All’inizio della settimana il governo americano ha congelato asset libici per 30 miliardi di dollari. Ieri la britannica Pearson, ovvero la casa editrice del Financial Times, ha congelato le azioni della quota, pari al 3,27%, in mano alla Libyan Investment Authority. L’Europa sta a sua volta discutendo sanzioni (che per ora riguardano persone fisiche legate al regime di Gheddafi), ma non ha ancora preso decisioni sulla questione delle quote libiche in società quotate, cosi’ come anche in Italia il dibattito è aperto.
Nella Penisola, sono diverse le aziende presenti nel listino di Piazza Affari che hanno partecipazioni di Tripoli. Il caso più noto è quello di Unicredit, in cui c’è un pacchetto riconducibile alla Libia intorno al 7,5%, composto da un 4,99% nelle mani della Banca Centrale di tripoli e da un 2,6% del fondo sovrano. I vertici di Piazza Cordusio hanno sottolineato in questi giorni che stanno seguendo la situazione con molta attenzione.
Restando in Italia, la Lia ha anche il 2.01% di Finmeccanica, il 7,5% della Juventus, mentre un altro veciolo d’investimento, la Libyan Arab Foreign Investment Company (Lafico) ha una quota inferiore al 2% in Fiat, un 14,8% in Retelit (società controllata da Telecom), il 21,7% in Olcese. Tripoli è infine presente nel capitale di Eni, con una quota intorno all’1%.
Ma lo shopping libico negli ultimi anni non ha riguardato solo le emittenti di Piazza Affari. Si calcola che la Libyan Investment Authority (Lia) abbia un patrimonio investito all’estero da 70 miliardi di dollari (ci sono anche stime più alte). Ci sono poi partecipazioni degli altri veicoli, come appunto Lafico o il Libyan African Investment Portoflio (Lap), o la stessa banca centrale, che riguardano una sessantina di società inglesi, olandesi, irlandesi, africane.

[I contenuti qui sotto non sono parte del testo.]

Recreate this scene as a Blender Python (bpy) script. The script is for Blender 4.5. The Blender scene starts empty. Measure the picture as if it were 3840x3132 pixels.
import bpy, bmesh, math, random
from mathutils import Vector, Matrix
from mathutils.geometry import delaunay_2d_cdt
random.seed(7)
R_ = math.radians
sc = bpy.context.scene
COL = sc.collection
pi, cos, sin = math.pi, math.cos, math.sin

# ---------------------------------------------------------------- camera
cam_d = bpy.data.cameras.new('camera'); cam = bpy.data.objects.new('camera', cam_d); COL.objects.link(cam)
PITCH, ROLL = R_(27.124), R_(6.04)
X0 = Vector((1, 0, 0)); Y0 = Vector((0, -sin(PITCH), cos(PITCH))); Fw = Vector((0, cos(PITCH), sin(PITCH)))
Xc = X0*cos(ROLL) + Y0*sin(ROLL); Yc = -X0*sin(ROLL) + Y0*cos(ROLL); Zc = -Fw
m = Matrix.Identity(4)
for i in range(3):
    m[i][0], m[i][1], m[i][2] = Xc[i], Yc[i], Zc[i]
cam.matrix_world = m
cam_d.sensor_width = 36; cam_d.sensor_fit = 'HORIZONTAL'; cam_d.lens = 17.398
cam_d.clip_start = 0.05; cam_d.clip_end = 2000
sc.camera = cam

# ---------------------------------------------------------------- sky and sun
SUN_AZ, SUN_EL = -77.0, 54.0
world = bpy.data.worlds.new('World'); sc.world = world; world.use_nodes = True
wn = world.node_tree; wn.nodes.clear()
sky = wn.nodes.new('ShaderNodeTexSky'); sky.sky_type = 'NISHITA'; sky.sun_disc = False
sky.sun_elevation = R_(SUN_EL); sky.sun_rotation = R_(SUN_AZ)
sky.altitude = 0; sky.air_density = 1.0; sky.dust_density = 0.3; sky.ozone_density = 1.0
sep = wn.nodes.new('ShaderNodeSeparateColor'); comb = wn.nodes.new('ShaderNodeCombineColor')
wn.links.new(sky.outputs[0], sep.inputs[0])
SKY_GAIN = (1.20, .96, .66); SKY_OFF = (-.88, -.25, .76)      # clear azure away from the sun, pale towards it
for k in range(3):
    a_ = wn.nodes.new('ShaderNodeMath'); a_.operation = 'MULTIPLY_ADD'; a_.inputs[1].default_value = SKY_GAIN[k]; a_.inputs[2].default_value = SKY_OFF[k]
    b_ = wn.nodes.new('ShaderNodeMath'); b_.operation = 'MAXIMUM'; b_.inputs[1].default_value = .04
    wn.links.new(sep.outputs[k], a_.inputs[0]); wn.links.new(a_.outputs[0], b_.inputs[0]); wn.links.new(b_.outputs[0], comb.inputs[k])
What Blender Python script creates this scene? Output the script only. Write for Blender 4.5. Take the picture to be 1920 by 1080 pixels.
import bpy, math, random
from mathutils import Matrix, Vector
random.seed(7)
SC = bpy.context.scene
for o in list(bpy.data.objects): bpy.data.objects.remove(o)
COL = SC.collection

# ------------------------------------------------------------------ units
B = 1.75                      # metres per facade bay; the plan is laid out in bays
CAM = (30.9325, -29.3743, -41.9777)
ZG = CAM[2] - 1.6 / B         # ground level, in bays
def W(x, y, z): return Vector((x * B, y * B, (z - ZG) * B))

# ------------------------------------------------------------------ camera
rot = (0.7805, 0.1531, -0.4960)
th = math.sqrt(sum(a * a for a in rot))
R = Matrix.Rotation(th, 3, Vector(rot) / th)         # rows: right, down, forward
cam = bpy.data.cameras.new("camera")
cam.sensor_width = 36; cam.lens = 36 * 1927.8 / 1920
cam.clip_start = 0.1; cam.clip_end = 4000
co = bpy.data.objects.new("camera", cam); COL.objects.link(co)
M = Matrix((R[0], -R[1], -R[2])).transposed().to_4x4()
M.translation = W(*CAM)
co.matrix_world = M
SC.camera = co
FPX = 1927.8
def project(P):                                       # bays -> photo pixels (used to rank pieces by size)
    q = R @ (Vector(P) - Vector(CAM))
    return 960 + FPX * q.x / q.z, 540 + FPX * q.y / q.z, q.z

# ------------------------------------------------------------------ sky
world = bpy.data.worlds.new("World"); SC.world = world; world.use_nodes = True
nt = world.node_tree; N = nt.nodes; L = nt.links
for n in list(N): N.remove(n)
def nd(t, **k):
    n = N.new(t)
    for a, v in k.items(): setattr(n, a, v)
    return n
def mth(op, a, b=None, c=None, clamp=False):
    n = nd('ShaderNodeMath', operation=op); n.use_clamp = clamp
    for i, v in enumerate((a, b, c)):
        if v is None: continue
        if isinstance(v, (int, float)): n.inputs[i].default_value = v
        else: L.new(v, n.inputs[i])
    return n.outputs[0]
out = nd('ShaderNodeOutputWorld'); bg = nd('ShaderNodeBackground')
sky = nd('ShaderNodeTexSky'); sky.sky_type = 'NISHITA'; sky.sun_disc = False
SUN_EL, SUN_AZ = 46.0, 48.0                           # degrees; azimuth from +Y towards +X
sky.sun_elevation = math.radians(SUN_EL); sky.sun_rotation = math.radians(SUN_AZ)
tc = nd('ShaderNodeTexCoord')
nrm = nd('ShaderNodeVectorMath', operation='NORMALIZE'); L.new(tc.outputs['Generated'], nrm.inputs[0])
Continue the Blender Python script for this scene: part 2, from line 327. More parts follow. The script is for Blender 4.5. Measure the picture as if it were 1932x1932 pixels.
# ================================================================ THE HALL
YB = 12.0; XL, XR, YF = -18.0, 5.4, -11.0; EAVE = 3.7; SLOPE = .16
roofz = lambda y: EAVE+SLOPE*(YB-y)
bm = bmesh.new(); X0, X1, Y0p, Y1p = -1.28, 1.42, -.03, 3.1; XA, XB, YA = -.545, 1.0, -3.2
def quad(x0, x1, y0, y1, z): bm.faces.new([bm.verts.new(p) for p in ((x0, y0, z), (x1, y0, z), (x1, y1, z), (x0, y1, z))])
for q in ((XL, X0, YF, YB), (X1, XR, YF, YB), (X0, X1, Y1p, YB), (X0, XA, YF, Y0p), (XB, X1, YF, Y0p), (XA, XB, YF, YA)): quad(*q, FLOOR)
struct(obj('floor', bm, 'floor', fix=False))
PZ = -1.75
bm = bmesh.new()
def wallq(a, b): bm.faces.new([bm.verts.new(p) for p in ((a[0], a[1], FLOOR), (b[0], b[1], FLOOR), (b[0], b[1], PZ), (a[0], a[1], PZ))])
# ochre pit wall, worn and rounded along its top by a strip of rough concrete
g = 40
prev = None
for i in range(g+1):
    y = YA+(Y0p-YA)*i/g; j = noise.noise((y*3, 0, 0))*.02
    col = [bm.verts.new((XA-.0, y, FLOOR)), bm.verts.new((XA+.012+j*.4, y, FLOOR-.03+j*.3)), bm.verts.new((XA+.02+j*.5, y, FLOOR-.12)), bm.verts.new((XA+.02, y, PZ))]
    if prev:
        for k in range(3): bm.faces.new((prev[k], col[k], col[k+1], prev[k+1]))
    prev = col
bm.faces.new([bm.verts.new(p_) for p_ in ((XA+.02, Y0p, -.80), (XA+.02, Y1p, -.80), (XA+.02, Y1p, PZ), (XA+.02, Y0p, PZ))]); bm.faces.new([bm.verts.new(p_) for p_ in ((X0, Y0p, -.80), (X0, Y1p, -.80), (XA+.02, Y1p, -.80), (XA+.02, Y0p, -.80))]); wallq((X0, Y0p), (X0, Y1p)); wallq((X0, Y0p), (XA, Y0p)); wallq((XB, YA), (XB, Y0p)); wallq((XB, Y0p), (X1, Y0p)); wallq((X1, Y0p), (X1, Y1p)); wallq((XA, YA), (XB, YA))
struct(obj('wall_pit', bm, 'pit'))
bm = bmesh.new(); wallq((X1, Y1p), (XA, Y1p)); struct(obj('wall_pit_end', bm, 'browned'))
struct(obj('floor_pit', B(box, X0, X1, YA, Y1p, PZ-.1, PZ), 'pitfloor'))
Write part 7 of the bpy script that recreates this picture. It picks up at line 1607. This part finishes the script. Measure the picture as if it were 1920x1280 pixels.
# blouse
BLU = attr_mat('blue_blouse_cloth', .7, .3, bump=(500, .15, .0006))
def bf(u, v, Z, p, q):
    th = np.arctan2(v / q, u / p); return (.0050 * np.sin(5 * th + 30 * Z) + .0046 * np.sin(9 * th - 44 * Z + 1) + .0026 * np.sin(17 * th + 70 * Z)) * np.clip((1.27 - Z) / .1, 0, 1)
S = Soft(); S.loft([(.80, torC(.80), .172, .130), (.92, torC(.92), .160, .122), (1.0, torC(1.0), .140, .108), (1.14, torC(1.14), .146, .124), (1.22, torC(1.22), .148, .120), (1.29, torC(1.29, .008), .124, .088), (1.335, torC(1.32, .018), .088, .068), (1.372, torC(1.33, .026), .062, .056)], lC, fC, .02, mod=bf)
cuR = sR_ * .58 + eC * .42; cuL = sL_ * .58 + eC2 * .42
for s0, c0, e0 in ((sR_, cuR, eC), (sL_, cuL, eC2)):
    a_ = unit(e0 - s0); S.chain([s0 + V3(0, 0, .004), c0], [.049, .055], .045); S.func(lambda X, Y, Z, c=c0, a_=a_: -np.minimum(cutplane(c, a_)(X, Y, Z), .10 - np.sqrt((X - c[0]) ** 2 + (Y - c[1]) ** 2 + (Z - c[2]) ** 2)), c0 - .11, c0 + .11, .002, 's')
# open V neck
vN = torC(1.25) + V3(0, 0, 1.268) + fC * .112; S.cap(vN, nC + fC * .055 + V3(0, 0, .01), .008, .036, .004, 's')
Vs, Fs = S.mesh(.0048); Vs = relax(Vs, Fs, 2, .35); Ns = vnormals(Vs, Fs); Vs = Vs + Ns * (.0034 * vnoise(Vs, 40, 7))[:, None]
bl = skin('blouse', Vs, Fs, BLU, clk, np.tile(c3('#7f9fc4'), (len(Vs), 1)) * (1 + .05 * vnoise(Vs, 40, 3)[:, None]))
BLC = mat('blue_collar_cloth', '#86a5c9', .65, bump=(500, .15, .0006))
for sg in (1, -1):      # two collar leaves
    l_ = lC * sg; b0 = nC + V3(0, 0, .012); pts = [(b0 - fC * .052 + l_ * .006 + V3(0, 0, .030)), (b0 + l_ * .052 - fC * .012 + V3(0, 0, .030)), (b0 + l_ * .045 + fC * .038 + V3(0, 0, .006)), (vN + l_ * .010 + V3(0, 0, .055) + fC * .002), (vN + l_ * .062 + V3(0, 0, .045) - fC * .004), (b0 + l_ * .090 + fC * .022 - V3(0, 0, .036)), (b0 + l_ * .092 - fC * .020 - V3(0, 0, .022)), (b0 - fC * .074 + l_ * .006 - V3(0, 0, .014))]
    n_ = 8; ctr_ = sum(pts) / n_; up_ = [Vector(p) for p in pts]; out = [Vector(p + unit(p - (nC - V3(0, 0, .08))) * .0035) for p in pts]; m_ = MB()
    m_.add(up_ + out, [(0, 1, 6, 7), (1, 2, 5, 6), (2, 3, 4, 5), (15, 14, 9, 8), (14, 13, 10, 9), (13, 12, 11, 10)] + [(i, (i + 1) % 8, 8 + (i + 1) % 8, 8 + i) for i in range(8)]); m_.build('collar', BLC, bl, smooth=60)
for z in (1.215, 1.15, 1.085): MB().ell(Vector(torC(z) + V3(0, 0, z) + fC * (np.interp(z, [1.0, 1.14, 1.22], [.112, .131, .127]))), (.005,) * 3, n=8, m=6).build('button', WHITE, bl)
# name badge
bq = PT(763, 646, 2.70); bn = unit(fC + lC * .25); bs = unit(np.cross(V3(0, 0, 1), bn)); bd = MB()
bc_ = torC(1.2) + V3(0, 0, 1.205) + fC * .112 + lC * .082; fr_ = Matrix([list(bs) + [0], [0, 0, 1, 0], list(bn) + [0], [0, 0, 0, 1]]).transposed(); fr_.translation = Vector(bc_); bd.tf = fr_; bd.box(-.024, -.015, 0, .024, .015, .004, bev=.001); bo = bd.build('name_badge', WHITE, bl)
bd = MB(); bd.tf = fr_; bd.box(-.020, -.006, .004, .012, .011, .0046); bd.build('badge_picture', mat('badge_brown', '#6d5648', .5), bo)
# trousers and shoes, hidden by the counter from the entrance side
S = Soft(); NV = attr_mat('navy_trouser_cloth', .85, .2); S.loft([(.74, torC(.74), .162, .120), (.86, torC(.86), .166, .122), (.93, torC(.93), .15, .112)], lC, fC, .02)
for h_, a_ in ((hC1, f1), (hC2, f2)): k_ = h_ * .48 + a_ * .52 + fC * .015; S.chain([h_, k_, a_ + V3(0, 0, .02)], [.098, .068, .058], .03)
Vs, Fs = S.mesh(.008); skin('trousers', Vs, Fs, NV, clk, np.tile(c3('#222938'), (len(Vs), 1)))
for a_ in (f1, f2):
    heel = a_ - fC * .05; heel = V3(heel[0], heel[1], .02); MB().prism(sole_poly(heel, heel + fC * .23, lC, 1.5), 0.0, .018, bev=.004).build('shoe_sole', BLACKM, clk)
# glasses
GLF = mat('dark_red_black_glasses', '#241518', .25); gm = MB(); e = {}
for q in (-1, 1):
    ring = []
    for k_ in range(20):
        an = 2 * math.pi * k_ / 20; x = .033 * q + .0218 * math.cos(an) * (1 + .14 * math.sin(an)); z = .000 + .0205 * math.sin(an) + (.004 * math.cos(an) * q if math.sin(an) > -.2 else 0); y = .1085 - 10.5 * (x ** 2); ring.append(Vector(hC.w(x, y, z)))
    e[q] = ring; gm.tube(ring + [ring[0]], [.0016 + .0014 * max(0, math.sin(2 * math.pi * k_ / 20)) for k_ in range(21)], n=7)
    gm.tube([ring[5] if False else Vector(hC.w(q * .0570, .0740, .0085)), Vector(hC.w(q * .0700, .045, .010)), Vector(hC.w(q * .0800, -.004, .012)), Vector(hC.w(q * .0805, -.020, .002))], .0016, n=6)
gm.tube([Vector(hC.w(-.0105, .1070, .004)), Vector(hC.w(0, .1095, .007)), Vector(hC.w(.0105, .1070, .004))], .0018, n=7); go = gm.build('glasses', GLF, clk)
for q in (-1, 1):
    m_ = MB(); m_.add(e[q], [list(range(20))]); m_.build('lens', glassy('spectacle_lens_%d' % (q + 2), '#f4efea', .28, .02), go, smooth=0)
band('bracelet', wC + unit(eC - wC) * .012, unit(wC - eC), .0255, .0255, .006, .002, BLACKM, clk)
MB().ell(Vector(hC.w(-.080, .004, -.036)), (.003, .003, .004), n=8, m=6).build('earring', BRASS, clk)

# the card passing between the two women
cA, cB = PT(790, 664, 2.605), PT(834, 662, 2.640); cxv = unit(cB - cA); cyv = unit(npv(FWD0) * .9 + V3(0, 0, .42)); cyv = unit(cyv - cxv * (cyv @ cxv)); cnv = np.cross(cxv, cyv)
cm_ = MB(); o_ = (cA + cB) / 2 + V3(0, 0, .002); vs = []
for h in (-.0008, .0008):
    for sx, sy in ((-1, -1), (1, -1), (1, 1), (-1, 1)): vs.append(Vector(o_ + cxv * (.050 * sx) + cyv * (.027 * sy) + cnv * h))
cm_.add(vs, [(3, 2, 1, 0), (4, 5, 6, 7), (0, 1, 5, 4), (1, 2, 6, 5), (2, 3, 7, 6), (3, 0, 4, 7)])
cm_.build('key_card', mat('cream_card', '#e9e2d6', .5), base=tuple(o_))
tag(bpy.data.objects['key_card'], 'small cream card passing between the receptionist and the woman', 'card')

Qualche esempio: Lia ha circa il 5% della società turca di investimento immobiliare Emlak Konut GYO, ha circa l’1% nel gigante russo dell’alluminio Uc Rusal, il 13% della holding finanziaria giordana Zara Investment Holding. Il Lap ha centinaia di milioni di dollari investiti nella società londinese di asset management FM Capital Partners, e attraverso la Lap Green Network, creata nel 2007, possiede o controlla le compagnie telefoniche o le licenze in otto paesi africani.
Come già ricordato c’è la quota, ora congelata, in Pearson, e ci sono gli asset su cui è interventuo il governo americano: in questo caso, non si tratta di quote azionarie ma di contanti e obbligazioni. C’è poi il patrimonio immobiliare. La Lia è proprietaria del centro commerciale Portman House, in Oxford Street a Londra e sempre nella capitale inglese ha un palazzo a Cornhill, di fronte alla sede della Bank of England.
Una corposa rete di partecipazioni nei salotti buoni della finanza, insomma, che rappresentano un elemento da considerare nella valutazione degli effetti economici della crisi libica, da aggiungere alle reazioni del mercato del petrolio, e alle conseguenze per le aziende che hanno commesse o sono presenti nel territorio libico (un centinaio le italiane, per lo più nei settori energia, infrastrutture, costruzioni).